Sadly, our education establishment, including the National Association of Education, has lost its center. It is this God-fearing wisdom that must be the first principle of true educational reform. It was on this foundation that our schools originally pushed, not simply training in the basic subjects, but also character education based on the Scriptures. Of course, these days critiques like mine will be ruled completely out of bounds. But in the context of the history of American education, it is the modern educrats who are clearly out of bounds.
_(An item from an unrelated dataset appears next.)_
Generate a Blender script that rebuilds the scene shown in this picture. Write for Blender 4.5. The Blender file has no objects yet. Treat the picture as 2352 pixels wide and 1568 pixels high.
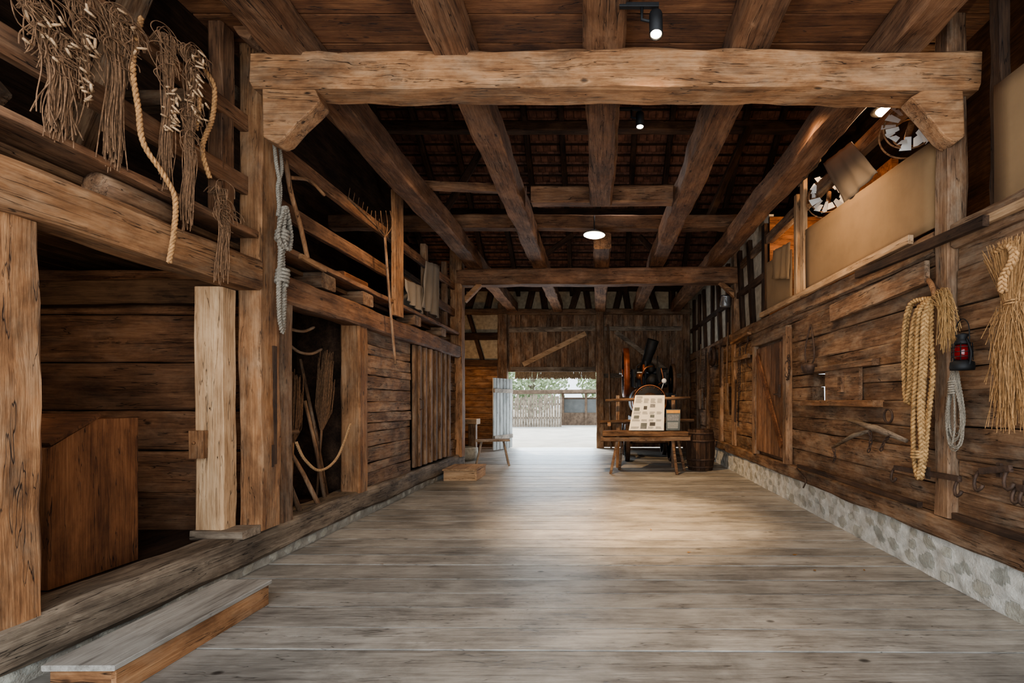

There are other aspects of reform I would also want to encourage. Allowing competition in order to break the grip of the unions is important. Guggenheim favors charter schools, but he has nothing to say about the vital role of private Christian schools, classical schools and home schools. Nor does he say anything about the important place of strong families as a foundation for a child’s educational success. Families are the primary transmitters of social capital. When they disintegrate, the consequences are immense for students.
But for the Christian, the ultimate issue in the public school debate is Christ himself. For according to the Scriptures, it is Christ who “rescues us from the dominion of darkness.” It is he who is the eternal word. He is the one “in whom are hidden all the treasures of wisdom and knowledge,” (Colossians 2.3).
That boy who grew up in the South Bronx was right about Superman, but was wrong in his hopelessness. The earliest educators in America would have taught him that there actually is someone who has come with enough power to save us, and whose light is so brilliant that it can create effective schools wherever it shines.